Ever since my brother back in 1990 - or was it 1989 as I only know it was a Canterbury versus Eastern Suburbs match - I have laughed at the claim that the object of rugby football is to bite people’s ears off!
My brother gained that impression from seeing rugby forwards seem to run into each other without an effort to dodge, as I have previously noted - though it’s more sensible to think that dodging in the dense “traffic”of the centre of a rugby field is not as easy as he would like to believe! He thought that when they hit each other the player with the ball would try to get his teeth around the opponents ear as if they were involved in a genuine combat sport.
It’s strange then that my first instance of biting ears in rugby came in a scrum - and so does my second! This time it’s from rugby union at a time when that code was still officially strictly amateur, though dual internationals like Ricky Stuart admitted it was shamateur and that union players before the Super League war put paid to ideals of amateurism did get renumeration. The ear-biter here was South African front rower Johann le Roux against All Black hooker and captain Sean Fitzpatrick. After a scrum had broken up, the two remained on the ground when le Roux bit.

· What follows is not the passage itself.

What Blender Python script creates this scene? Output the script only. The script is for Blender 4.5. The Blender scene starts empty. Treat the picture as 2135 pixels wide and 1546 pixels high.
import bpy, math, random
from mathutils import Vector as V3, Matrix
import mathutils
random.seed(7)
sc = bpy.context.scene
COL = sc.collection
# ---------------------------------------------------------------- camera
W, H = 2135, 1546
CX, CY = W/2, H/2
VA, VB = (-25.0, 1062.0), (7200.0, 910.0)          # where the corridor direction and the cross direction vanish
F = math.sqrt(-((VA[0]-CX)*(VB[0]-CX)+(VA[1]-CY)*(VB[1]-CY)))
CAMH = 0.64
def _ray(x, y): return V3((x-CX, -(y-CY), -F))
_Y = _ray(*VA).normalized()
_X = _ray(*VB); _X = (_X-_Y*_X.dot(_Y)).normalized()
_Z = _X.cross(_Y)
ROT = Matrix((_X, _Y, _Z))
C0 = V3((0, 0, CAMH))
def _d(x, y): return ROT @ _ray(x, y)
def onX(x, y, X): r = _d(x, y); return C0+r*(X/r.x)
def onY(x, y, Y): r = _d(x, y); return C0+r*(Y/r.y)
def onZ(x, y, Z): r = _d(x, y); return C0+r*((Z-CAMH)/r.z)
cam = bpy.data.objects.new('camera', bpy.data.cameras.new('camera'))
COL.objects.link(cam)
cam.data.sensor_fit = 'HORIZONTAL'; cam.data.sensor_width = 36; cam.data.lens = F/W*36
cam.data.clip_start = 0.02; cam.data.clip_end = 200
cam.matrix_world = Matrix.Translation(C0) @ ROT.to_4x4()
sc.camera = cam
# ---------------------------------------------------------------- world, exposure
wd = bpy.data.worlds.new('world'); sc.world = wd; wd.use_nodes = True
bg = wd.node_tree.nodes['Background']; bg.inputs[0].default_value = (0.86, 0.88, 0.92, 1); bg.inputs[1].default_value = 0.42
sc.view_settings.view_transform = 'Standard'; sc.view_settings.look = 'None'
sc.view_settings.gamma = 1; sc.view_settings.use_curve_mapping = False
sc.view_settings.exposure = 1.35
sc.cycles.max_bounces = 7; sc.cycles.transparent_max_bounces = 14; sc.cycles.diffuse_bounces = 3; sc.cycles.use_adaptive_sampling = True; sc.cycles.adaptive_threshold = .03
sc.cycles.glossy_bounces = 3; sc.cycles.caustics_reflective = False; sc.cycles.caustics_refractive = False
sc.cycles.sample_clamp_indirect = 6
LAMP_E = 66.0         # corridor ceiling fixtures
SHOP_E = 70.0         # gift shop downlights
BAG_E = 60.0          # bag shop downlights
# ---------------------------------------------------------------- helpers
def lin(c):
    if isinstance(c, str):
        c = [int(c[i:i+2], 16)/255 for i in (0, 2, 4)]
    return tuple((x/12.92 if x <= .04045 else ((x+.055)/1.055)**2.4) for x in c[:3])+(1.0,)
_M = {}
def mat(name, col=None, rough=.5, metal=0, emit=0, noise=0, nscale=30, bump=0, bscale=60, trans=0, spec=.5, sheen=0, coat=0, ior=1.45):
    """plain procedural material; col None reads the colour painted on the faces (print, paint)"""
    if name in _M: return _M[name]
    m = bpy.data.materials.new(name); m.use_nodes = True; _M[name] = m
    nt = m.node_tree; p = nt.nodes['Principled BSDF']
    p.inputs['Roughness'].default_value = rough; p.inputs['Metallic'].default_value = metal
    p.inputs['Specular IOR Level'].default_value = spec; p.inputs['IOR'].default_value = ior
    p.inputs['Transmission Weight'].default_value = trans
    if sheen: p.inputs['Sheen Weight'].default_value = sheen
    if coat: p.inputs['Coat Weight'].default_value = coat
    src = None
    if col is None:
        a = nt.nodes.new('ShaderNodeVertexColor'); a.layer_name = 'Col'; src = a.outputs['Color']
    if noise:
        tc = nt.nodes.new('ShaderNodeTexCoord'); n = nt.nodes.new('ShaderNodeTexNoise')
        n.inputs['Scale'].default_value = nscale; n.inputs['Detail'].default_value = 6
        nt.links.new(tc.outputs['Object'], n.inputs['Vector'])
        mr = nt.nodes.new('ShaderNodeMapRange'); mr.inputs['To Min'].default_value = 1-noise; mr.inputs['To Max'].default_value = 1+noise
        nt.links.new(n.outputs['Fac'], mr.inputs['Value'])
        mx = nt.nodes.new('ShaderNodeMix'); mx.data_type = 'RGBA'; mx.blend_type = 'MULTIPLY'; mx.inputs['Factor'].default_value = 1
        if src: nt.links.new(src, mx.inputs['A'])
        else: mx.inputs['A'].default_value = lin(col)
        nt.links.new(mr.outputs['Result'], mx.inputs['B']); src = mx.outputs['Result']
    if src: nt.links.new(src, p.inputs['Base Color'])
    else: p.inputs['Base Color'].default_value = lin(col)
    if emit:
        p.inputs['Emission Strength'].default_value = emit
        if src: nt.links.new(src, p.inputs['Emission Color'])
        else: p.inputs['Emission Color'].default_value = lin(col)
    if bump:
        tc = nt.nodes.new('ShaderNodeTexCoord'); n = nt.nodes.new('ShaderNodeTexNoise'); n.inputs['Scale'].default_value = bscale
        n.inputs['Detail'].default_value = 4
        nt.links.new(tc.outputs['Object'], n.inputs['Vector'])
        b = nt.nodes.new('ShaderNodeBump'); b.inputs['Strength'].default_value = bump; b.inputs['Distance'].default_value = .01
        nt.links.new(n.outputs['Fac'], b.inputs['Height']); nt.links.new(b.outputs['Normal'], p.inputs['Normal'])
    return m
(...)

There was apparently a lot of complaint about the general play of the Springboks in the short period between the end of apartheid and the end of official amateurism in rugby union.
Nonetheless, my late father would have been much more surprised at biting ears in rugby union than in rugby league, which he viewed as much more a “game for thugs” than union, probably owing to the fact that rugby league was the game of the working classes and union that of the upper classes. Even my brother when a child thought that rugby union was less violent and repetitive than league, though I found it much harder to understand because of the “loose mauls” which seemed senseless compared to the play-the-balls of league.
Vis-à-vis league, I (consequently) know almost nothing of the safety record of rugby union, but that does not mean I cannot say that many of the same principles must apply compared to genuinely violent sports like gridiron or ice hockey. It is possible that anger over the collapse of apartheid and the continuous protests that caused it may have affected the way South African rugby union teams played in the first half of the 1990s. It is also possible that anger at not being able to play for so long due to apartheid-related boycotts instilled a sense of determination to the point of aggression in these Springbok teams. I have not read anything to assess these arguments, regardless of their plausibility.